5. Make Resurrection Count

The caveat to point four is this one: cheating death is only okay if it is hard. Even in a film as silly as Hudson Hawk, the last-minute resurrection of Tommy at the end cheapens everything because it’s not justified in the slightest. Yes, “I escaped somehow” can work if done at the right time, but not to beat back death. Death is just too important to be cheated like that. And Princess Bride shows there are two distinct parts of this: the buy out, and the cost. Wesley saves himself from death with a plea, but then can’t simply return to Buttercup because he is trapped being Roberts’ valet. The quest to engage Miracle Max brings Wesley back but the cost is his persistent floppiness. For something to hit home as a cost, it needs to both parts of the equation. You also need a time period where people really doubt they can come back, as well, so that’s three parts. Nobody expects the Spanish Inquisition.
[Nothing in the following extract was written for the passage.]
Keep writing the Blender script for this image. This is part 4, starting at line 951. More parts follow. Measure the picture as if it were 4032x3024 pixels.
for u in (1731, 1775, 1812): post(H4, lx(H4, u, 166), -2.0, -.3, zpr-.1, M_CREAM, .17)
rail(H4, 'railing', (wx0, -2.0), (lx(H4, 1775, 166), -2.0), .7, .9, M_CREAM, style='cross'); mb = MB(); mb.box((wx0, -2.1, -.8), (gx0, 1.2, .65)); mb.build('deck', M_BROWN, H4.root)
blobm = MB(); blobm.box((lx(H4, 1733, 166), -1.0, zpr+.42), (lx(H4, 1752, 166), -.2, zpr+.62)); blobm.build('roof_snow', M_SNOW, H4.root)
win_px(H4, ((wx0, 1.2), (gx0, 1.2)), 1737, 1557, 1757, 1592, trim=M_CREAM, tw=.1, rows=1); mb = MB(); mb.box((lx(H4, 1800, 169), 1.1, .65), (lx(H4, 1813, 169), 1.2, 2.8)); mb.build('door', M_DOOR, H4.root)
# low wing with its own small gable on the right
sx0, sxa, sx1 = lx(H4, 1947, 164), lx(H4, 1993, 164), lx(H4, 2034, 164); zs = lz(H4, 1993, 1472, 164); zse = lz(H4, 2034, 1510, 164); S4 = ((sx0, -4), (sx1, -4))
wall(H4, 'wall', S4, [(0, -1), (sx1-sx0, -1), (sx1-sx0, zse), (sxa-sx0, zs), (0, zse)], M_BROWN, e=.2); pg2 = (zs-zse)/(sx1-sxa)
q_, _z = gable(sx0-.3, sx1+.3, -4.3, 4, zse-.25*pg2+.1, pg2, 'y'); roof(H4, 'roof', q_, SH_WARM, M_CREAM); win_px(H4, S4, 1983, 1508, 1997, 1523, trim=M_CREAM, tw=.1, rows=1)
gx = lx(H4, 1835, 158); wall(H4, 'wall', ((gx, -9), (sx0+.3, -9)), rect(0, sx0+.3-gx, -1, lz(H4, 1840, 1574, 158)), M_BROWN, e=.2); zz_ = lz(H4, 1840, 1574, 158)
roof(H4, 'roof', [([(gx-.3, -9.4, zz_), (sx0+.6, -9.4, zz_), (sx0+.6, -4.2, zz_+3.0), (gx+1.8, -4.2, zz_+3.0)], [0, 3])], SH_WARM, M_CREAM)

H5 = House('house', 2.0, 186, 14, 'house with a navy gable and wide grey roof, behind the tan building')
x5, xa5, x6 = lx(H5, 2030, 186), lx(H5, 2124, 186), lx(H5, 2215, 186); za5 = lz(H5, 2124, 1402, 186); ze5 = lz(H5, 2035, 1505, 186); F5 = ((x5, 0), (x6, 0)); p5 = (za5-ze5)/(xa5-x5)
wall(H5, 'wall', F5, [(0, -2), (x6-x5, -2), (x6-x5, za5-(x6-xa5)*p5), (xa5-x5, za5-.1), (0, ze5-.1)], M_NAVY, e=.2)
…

D&D’s magic tends to invalidate the first one, but almost all games forget the second one as well. Great quests or epic items are required but then things are good as new. You don’t have to come back like Christopher Walken in the Dead Zone but a small penalty to your character’s rolls will make death’s sting so much more real. Something that slows down the whole party is even better, like not being able to cast the spells or pick the locks they depend on quite as much. And this applies on the small scale as well as the large. When someone goes down to zero hit points, leave them hanging for a while before announcing their fate. Move the spotlight somewhere else. It hurts, but it’s the good kind of hurt. And then when it comes to those stabilizing rolls, put the focus on them. Get the players to tell you what they’re doing to bring their friend back to life. Get some blood on their tunics. This is important. Death is important. Most of our RPGs are about fighting for our lives, if you don’t care about death and the reset button, you cheapen every part of the game, not just those moments.

Indeed, perhaps the single greatest moment in Princess Bride is when Inigo “dies” – and then comes back, using just his persuade skill to do it. The ultimate bluff check, perhaps, for the ultimate resurrection, in the ultimate B-Plot, fighting one of the ultimate villains. But we buy it. We buy a man coming back to life and we even forget he’s still holding in his guts when they find the horses. Because it hurts so much when it happens, and the buy out is so tricky, and he doesn’t just spring back to his feet he staggers up inch by inch, building momentum into an avalanche that is one of the greatest scenes in film, because of how it goes from total death to total victory. Make them work for defeating it, and you never need to actually kill them. They’ll remember the work so much more than any fait accompli. They’ll remember a reversal a thousand times more than a simple end.